Thousand Below: "This was a totally new experience for us"
If there's been one upside to the past few months of turmoil and learning to live with new rules, it's that many bands have gone out of their way to cre...
If there's been one upside to the past few months of turmoil and learning to live with new rules, it's that many bands have gone out of their way to create in new and inventive ways. For post-hardcore bunch Thousand Below, that means an EP featuring stripped-down versions of songs from 2019 album 'Gone In Your Wake', plus a brand new track to boot. Josh Billimoria (bass) tells us more.
Hi JB, how's it going? Are you having a good summer?
We are lucky enough to live in San Diego, CA, so the weather has been great so far this summer. It's been about as good as it can get considering the lockdown situation we're all in.
What does a typical day look like for you at the moment, is lockdown mucking up your lives much?
Right now we don't have much going on at all. Lockdown has been a pretty big bummer as we had a bunch of great tours planned that have now all been either postponed or cancelled. A typical day for me is usually wasting a bunch of time on Twitter and Reddit in the morning, trying to work on a new song in the afternoon, and then watching a bunch of Naruto until I get tired enough to fall asleep. I was really productive and exercising all the time when lockdown first started, but the longer it goes on the worse I get haha.
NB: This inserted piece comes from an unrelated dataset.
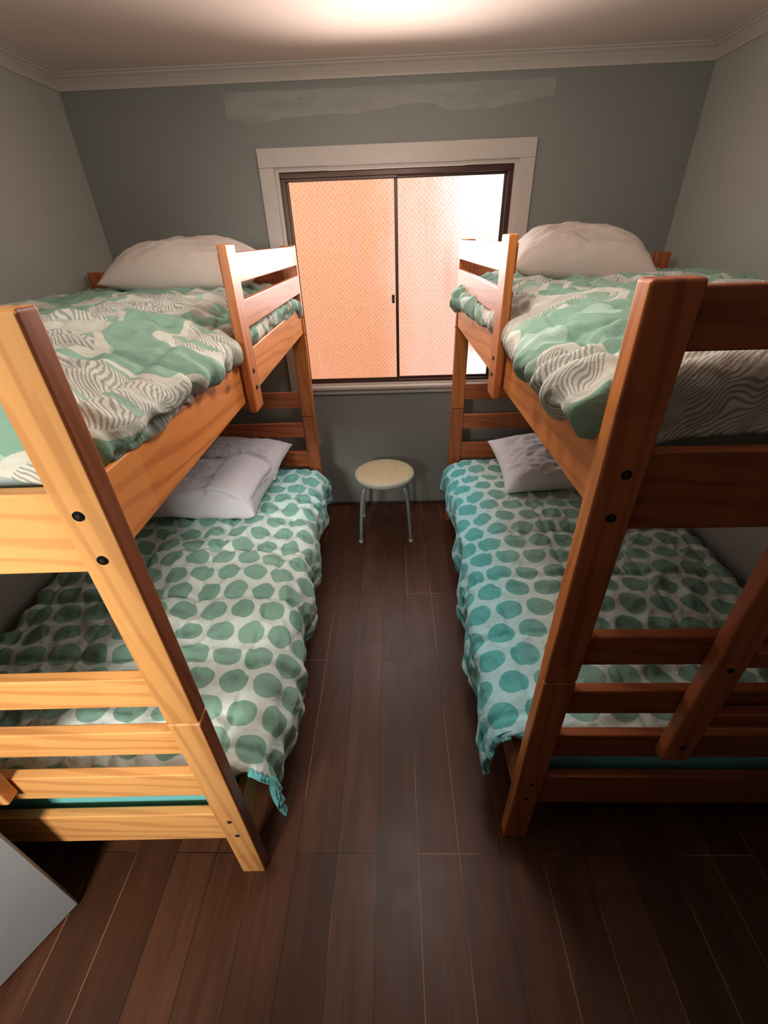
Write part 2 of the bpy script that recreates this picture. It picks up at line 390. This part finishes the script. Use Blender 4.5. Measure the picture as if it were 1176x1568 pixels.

It's great you've got a new release coming, what first sparked the idea for 'let go of your love'?
We had originally talked about doing some acoustic songs at the end of last year. Josh and I wrote about six original acoustic ideas, but they never really went any farther than that. I rewrote one of the songs when lockdown started, and it became the title-track 'Let Go Of Your Love'. I had also gotten more into messing around with programming and electronic sounds, and that took up most of my time in the first month of quarantine. I made the remixed piano version of "Lost Between" and sent it to the guys. Everyone was into the idea, but we also wanted to do a couple that were just straight acoustic guitar, which ended up being 'Alone' and '171xo'. The last song I did for the EP was 'Chemical', and I took more of a dance remix approach to that one. We also got our good friend Sumner from the band Dead Lakes to feature on the song, and he wrote a whole new bridge to put a different spin on it.
Did you go through many different iterations of the songs before you hit on these particular versions?
Josh originally tried writing the '171' acoustic version but wasn't having much luck getting it to where we wanted. I did my own version in a completely different way which came out how we had heard it in our heads when we decided it should be one of the songs. I also had a pretty hard time with 'Chemical' at first. Originally it was more of a slow piano thing like lost between. Eventually, I made it more active and upbeat, and it came together pretty quickly once I changed directions.